Weiss also took note of Greenspan’s so-called “flaw speech” in October 2008, when he said he had found a “flaw in the model that I perceived is the critical functioning structure that defines how the world works, so to speak.” Adding that “those of us who have looked to the self-interest of lending institutions to protect shareholders’ equity, myself included, are in a state of shocked disbelief.”

But after some research, Weiss concluded it was “less a mea culpa than it was a public relations exercise,” saying, “He backtracked on his ‘flaw’ remarks almost as soon as he made them, and he contradicted them at every opportunity.”

Ironically, [U.S. Rep.] Paul Ryan was far more dishonest, which paradoxically made him a better psychopath, and hence truer to Rand’s ideal. Unfortunately for him, he was swiftly caught out. Ryan had once been such an open Rand enthusiast that he assigned her books as reading material for all his staffers. Weiss noted that Ryan had tried to pass off his allegiance to Rand as an “urban legend” in an interview with The National Review, but that the Randian Atlas Society shot back by releasing a recording of Ryan praising Rand, saying, “But the reason I got involved in public service, by and large, if I had to credit one thinker, one person, it would be Ayn Rand. And the fight we are in here, make no mistake about it, is a fight of individualism versus collectivism.”
Now that we see what kind of self-absorbed sickos these people are, let's take a look at Paul Ryan's latest foray into the news.
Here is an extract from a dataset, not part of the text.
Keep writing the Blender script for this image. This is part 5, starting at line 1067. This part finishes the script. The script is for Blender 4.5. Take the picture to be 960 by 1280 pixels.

At last week's Conservative Political Action Conference (CPAC), Ryan relayed a story told to him by a woman in Wisconsin, and used it to explain Ryan's belief in the (lack of a) role for government.
She once met a young boy from a very poor family. And every day at school, he would get a free lunch from a government program. He told Eloise, he didn't want a free lunch. He wanted his own lunch, one in a brown paper bag, just like the other kids. He wanted one, he said, because he knew a kid who had a brown paper bag had someone who cared for him. This is what the left does not understand.
You're right Pau-lie, I really don't understand your statement at all. Is Rep. Ryan saying that the kid doesn't want to be so poor he has to be on free school lunch? Well, that may be true, but that doesn't change the fact that HE'S A KID WHOSE FAMILY IS POOR, and just because Paul Ryan doesn't want that situation to exist does not mean that it doesn't exist. Is Ryan saying that this kid should go hungry because this somehow "teaches him a lesson"? Big talk from a man who's the son of a millionaire that never had to worry about going hungry, and Pau-lie apparently has never spent a day in a classroom with a teacher (despite having kids of his own), as any teacher would tell you that a hungry kid is much less likely to learn and excel in the classroom and have a chance of lifting themselves out of poverty.
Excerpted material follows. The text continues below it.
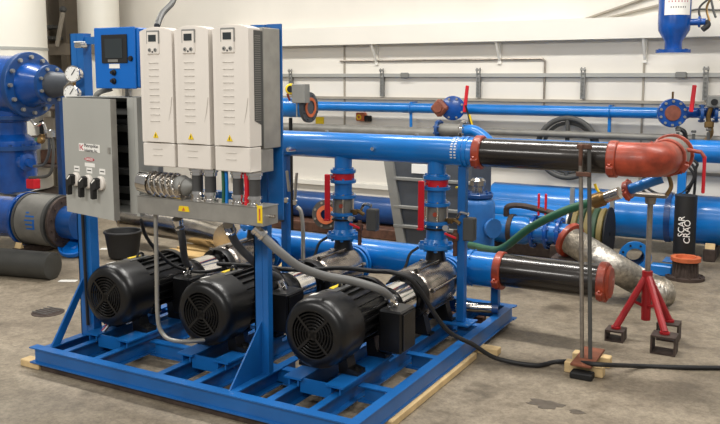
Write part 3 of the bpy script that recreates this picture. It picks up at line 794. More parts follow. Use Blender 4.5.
B().cyl((1.35, RY-HR+.01, HZ), (1.35, RY-HR-.03, HZ), .012, 12).build('plug', 'chrome', t)
B().tube([(.75, RY-HR+.01, HZ-.03), (.73, RY-HR-.05, HZ-.03)], .014, 10, 0).build('plug', 'chrome', t)
for x in (.95, 1.6): B().cyl((x, RY, HZ+HR-.005), (x, RY, HZ+HR+.012), .012, 10).build('plug', 'galv', t)

SZ, SR, SY = .39, .11, 1.95
t = T('suction_header', 'thick blue lower header pipe behind the pumps, feeding all three', 'pipe', (1.0, SY, SZ-SR))
B().lathe((-.05, SY, SZ), X, [(0, .03), (.04, .09), (.09, SR), (2.07, SR), (2.07, .1)], 44).build('pipe_run', 'blue', t)
for c in px_:
    b = B(); b.cyl((c, 1.80, SZ-.008), (c, 1.9, SZ-.005), .08, 28)
    b.build('branch', 'blue', t)
b = B(); b.annulus((1.83, SY, SZ), X, SR, SR+.006, .03, 40); b.bolts((1.86, SY, SZ), X, SR+.004, 12, .006, .008); b.build('groove_band', 'blue', t)

# black pipes to the right
def couple(px, label, C, r):
    b = B(); coupling(b, C, X, r); return tag(b.build('pipe_coupling', 'coupling'), label, 'coupling')
t = T('black_header_pipe', 'glossy black pipe joined between blue header and red elbow', 'pipe', (2.4, RY, HZ-.083))
B().lathe((2.03, RY, HZ), X, [(0, .084), (.735, .084)], 40).build('pipe_run', 'pipeblack', t)
couple(0, 'orange red coupling joining bright blue header to glossy black pipe', (2.015, RY, HZ), .085)
couple(0, 'orange red coupling between glossy black pipe and the red elbow', (2.79, RY, HZ-.002), .086)
t = T('black_suction_pipe', 'lower glossy black pipe from blue suction header towards the stand', 'pipe', (2.4, SY, SZ-.11))
B().lathe((2.05, SY, SZ+.01), X, [(0, .104), (.62, .104)], 40).build('pipe_run', 'pipeblack', t)
couple(0, 'red coupling joining lower blue header to lower black pipe', (2.045, SY, SZ+.003), .106)
b = B(); coupling(b, (2.69, SY, SZ+.01), X, .105); b.lathe((2.675, SY, SZ+.01), X, [(0, .103), (.045, .103), (.06, .09), (.062, .04)], 36)
tag(b.build('pipe_coupling', 'coupling'), 'red end cap coupling closing the lower black pipe', 'coupling')

# red elbow
t = T('pipe_elbow', 'large orange red pipe elbow after the black header pipe', 'elbow', (2.95, RY, HZ-.1))
ep = [V(2.818, RY, HZ), V(2.90, RY, HZ), V(2.965, RY+.02, HZ), V(3.015, RY+.08, HZ), V(3.03, RY+.18, HZ)]
B().tube(ep, .094, 32, 10).build('elbow_body', 'coupling', t)
b = B(); coupling(b, (3.03, RY+.21, HZ), Y, .09, .05); b.build('rear_coupling', 'coupling', t)
t = T('wafer_valve', 'grey valve body with red lever behind the large red elbow', 'valve', (3.1, RY+.3, HZ-.1))
B().lathe((3.03, RY+.238, HZ), Y, [(0, .09), (.05, .105), (.14, .105), (.17, .08), (.3, .08)], 32).build('valve_body', 'cast', t)
b = B(); flange(b, (3.03, RY+.40, HZ), Y, .12, .03, 8); b.build('flange', 'coupling', t)
q = U(704, 172, 'y', RY+.3)
B().tube([(3.05, RY+.3, HZ+.05), V(q.x-.02, RY+.3, q.z+.11), V(q.x, RY+.3, q.z+.08)], .011, 10, 0).build('lever_neck', 'coupling', t)
B().bbox((q.x-.009, RY+.29, q.z-.12), (q.x+.009, RY+.31, q.z+.09), .005).build('lever', 'red', t)
b = B().tube([(3.03, RY+.3, HZ-.1), (3.05, RY+.3, HZ-.17), (3.03, RY+.28, HZ-.22)], .012, 8); b.build('drain', 'brass', t)

# stand 1 : two poles with base
t = T('pipe_stand', 'pair of thin steel poles on rusty plate carrying the black pipe', 'stand', (2.67, 1.55, 0))
bx, by = 2.705, 1.54
pz_ = .075
for dx, m_ in ((-.02, 'pole'), (.025, 'dgrey')):
    B().cyl((bx+dx, by-.05, pz_), (bx+dx-.045, by-.05, HZ+.09), .0115, 12).build('pole', m_, t)
B().bbox((bx-.055, by-.17, .06), (bx+.06, by+.15, .075), .003).build('base_plate', 'rustplate', t)
for z in (HZ-.09, HZ+.06):
    B().bbox((bx-.08, by-.075, z), (bx+.0, by-.063, z+.025), .003).build('clamp', 'rust', t)
B().cyl((bx-.055, by-.082, HZ-.03), (bx-.055, by-.082, HZ+.08), .010, 10).build('clamp_bolt', 'rust', t)
for k, (yy, lb) in enumerate(((by-.12, 'front raw timber block under rusty base plate of thin pole stand'), (by+.05, 'rear raw timber block under rusty base plate of thin pole stand'))):
    tag(B().bbox((bx-.10, yy, 0), (bx+.11, yy+.06, .06), .004).build('timber_block', 'wood'), lb, 'timber', 'blocks under the pole stand')
tag(B().bbox((bx-.05, by-.2, 0), (bx+.07, by-.125, .035), .006).build('foot_block', 'dark'), 'dark block under front edge of thin pole stand plate', 'block')

# green hose, brass nozzle, coupling, blue hose
t = T('green_hose', 'dark green hose rising from lower header to brass fitting', 'hose', (2.3, 2.1, .5))
h0 = U(470, 245, 'y', 2.5); h1 = U(492, 250, 'y', 2.2); h2 = U(505, 247, 'y', 2.1); h3 = U(530, 228, 'y', 2.05); h4 = U(562, 212, 'y', 2.0); h5 = U(592, 202, 'y', 1.95)
B().tube([h0, h1, h2, h3, h4, h5], .026, 14, 10).build('hose_body', 'green', t)
t = T('brass_fitting', 'tarnished brass hose fitting with silver ring under the red elbow', 'fitting', h5)
e = U(628, 190, 'y', 1.9); d = (e-h5).normalized()
B().lathe(h5-d*.005, d, [(0, .03), (.02, .045), (.08, .045), (.085, .036), (.1, .036)], 20).build('fitting_body', 'brass', t)
B().lathe(h5+d*.096, d, [(0, .034), (.09, .036)], 20).build('silver_sleeve', 'steel', t)
B().tube([h5+d*.05+Z*.04, h5+d*.03+Z*.07, h5+d*.015+Z*.105], .009, 8).build('yellow_handle', 'yellow', t)
b = B(); coupling(b, e, d, .038, .03); tag(b.build('pipe_coupling', 'coupling'), 'small rusty red coupling between brass fitting and slim blue pipe', 'coupling')
e2 = U(662, 178, 'y', 1.92)
tag(B().tube([e, e+d*.06, (e+e2)/2+Z*.0, e2], .03, 16).build('blue_hose', 'blue'), 'slim blue pipe bend under the large red elbow', 'pipe')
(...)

It's also telling who Paul Ryan got the story from- the Secretary of the Wisconsin Department of Children and Families, Eloise Anderson. In addition to apparently plagiarizing the story from a book titled "The Invisible Thread" by Laura Schroff, Anderson apparently misinterpreted Schroff's point, where Schroff said "It is the story of how two people who needed each other somehow became unlikely friends, against all odds. It is the story of the mysterious, unseen connections that exist between people who are destined to meet—and how, if only we open our eyes and our hearts to them, these connections can be the great blessings of our lives." This is the exact opposite of the Thatcher-like "there is no such thing as a society" mentality of people like Paul Ryan and Eloise Anderson.
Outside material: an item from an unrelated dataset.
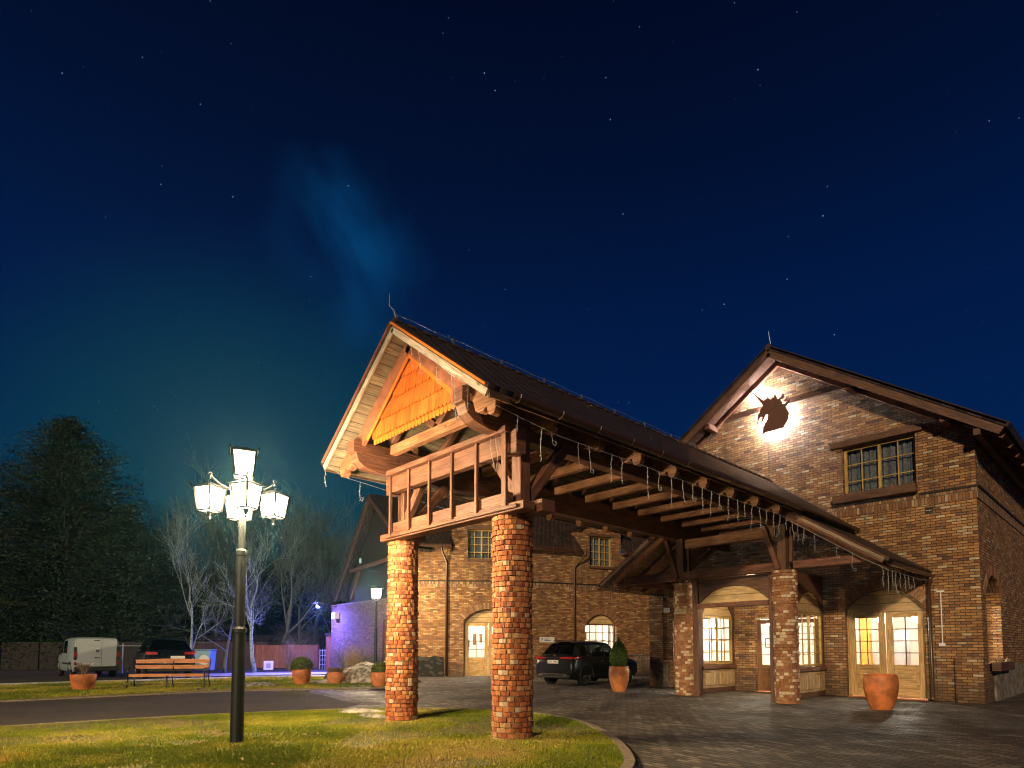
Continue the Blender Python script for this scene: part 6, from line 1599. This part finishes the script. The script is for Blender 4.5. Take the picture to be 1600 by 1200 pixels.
# ================================================================== ICICLE LIGHT STRINGS
def icicles(label, main, drops, seed=1, sag=.03):
    rg = random.Random(seed); o = thing('icicle_lights', label, 'light string', tuple(main[0]))
    m = MB(); pts = []
    P = [Vector(p) for p in main]
    for a, b in zip(P, P[1:]):
        n = max(2, int((b - a).length / .5))
        for k in range(n): q = k / n; pts.append(a.lerp(b, q) - Vector((0, 0, sag * abs(math.sin(q * n * math.pi)) + sag * .6 * rg.random())))
    pts.append(P[-1]); m.tube(pts, .0042, 5); m.build('main_wire', 'light_cable', o)
    total = sum((b - a).length for a, b in zip(P, P[1:]))
    for (s0, L) in drops:
        acc = 0
        for a, b in zip(P, P[1:]):
            l = (b - a).length
            if acc + l >= s0: p = a.lerp(b, (s0 - acc) / l); break
            acc += l
        d = MB(); pp = [p.copy()]; n = max(3, int(L / .07)); x = p.copy()
        for k in range(n): x = x + Vector((rg.gauss(0, .009), rg.gauss(0, .009), -L / n)); pp.append(x.copy())
        if rg.random() < .35: pp += [x + Vector((.03, .03, -.01)), x + Vector((.045, .03, .03)), x + Vector((.02, .01, .05))]
        d.tube(pp, .0036, 5)
        for q in pp[1::1]:
            a = rg.uniform(0, 6.283); d.tube([q, q + Vector((.022 * math.cos(a), .022 * math.sin(a), -.012))], [.0038, .0055], 5)
        d.build('light_strand', 'light_cable', o)
    return o
xr = -5.93
dr_ = [(.45, .22), (.95, .48), (1.15, .2), (1.75, .4), (2.0, .42), (2.6, .45), (2.85, .42), (3.6, .55), (3.95, .33), (4.35, .55), (4.75, .4), (5.1, .32), (5.45, .5), (5.8, .5), (6.15, .3), (6.5, .5), (6.9, .45), (7.25, .3), (7.6, .55), (7.95, .45), (8.3, .32), (8.65, .55), (9.0, .45), (9.35, .3), (9.7, .5), (10.05, .5), (10.4, .35), (10.75, .5), (11.1, .35)]
icicles('long string of unlit icicle lights hanging from the right canopy eaves', [(-5.98, 5.3, 4.66), (-6.0, 6.6, 4.55), (-6.0, 8.0, 4.55), (-6.0, 11.0, 4.52), (-6.0, 16.4, 4.52)], dr_, 3)
xl = -10.42
dl_ = [(.02, .4), (.75, .35), (1.95, .6), (3.3, .45), (4.5, .3), (5.4, .4), (6.3, .5), (7.0, .4), (7.7, .5), (8.4, .42), (9.1, .35), (9.8, .45), (10.5, .4), (11.2, .35)]
icicles('string of unlit icicle lights hanging from the left canopy eaves', [(xl - .04, 5.08, 4.78), (xl, 5.5, 4.62), (xl, 6.4, 4.52), (xl, 8.5, 4.36), (xl, 10.7, 4.24), (xl, 16.4, 4.2)], dl_, 4, sag=.05)
icicles('short tangled string of icicle lights on the front verge of the canopy', [(-7.75, 5.04, 6.12), (-7.2, 5.03, 5.74), (-6.6, 5.03, 5.22), (-6.1, 5.03, 4.86)], [(.2, .35), (.45, .4), (1.1, .3), (1.5, .5), (1.62, .6), (1.95, .35)], 5, sag=.05)
icicles('icicle lights hanging from the right skirt roof above the glazed door', [(-6.1, 15.3, 4.5), (-4.6, 15.3, 3.45), (-4.1, 15.4, 3.15), (-4.05, 17.0, 3.12), (-4.05, 18.6, 3.12)], [(.3, .4), (.6, .45), (1.2, .3), (1.6, .4), (2.3, .45), (2.45, .5), (2.7, .35), (2.95, .5), (3.2, .35), (3.5, .4), (3.8, .3), (4.2, .35)], 6)
icicles('icicle lights hanging along the left skirt roof edge', [(-10.1, 15.3, 4.55), (-12.1, 15.3, 3.25), (-12.2, 18.6, 3.2)], [(.4, .35), (.9, .3), (1.3, .4), (1.8, .45), (2.3, .3), (2.9, .5), (3.4, .4), (3.9, .5), (4.5, .4), (5.0, .45), (5.5, .35)], 7)

# ================================================================== NIGHT AIR
hz = MB(); hz.box(-110, 40, -60, 110, -1.4, 24)
hm = bpy.data.materials.new('haze_air'); hm.use_nodes = True; ht = NT(hm.node_tree); ht.n.remove(ht.n['Principled BSDF'])
pv_ = ht.new('ShaderNodeVolumePrincipled'); pv_.inputs['Density'].default_value = .00045; pv_.inputs['Color'].default_value = (.34, .86, .88, 1); pv_.inputs['Anisotropy'].default_value = .85
ht.l.new(pv_.outputs[0], ht.n['Material Output'].inputs['Volume'])
M['haze_air'] = hm
haze = hz.build('haze', 'haze_air'); haze['kind'] = 'stuff'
And it speaks volumes that Scott Walker would appoint someone like Eloise Anderson to head up an agency that deals with child care, pre-Kindergarten education, and W-2. When you have such a warped mentality that you believe feeding hungry children makes them lazy, you don't worry about cutting off lifelines to hundreds of thousands of Wisconsin families. You just see them as bucks on a balance sheet. Anderson is hardly alone in this manner of thinking in Walker World. Look at the released emails from Walker's inner circle, including a comparison of welfare recipients to dogs, and whose first concern when a teen was killed by falling concrete was to worry about political ramifications for Walker 2010 and drag their heels on releasing requested information. And those people weren't just rogue low-level staffers, they were people Walker personally put into those positions and got promoted.

THIS IS WHO THESE PEOPLE ARE, and they aren't anybody that should be expected to do what's right for anyone other than themselves. Because to today's elitists and GOP politicians, if you're not in the inner circle, you don't matter. There is no you, there is only me.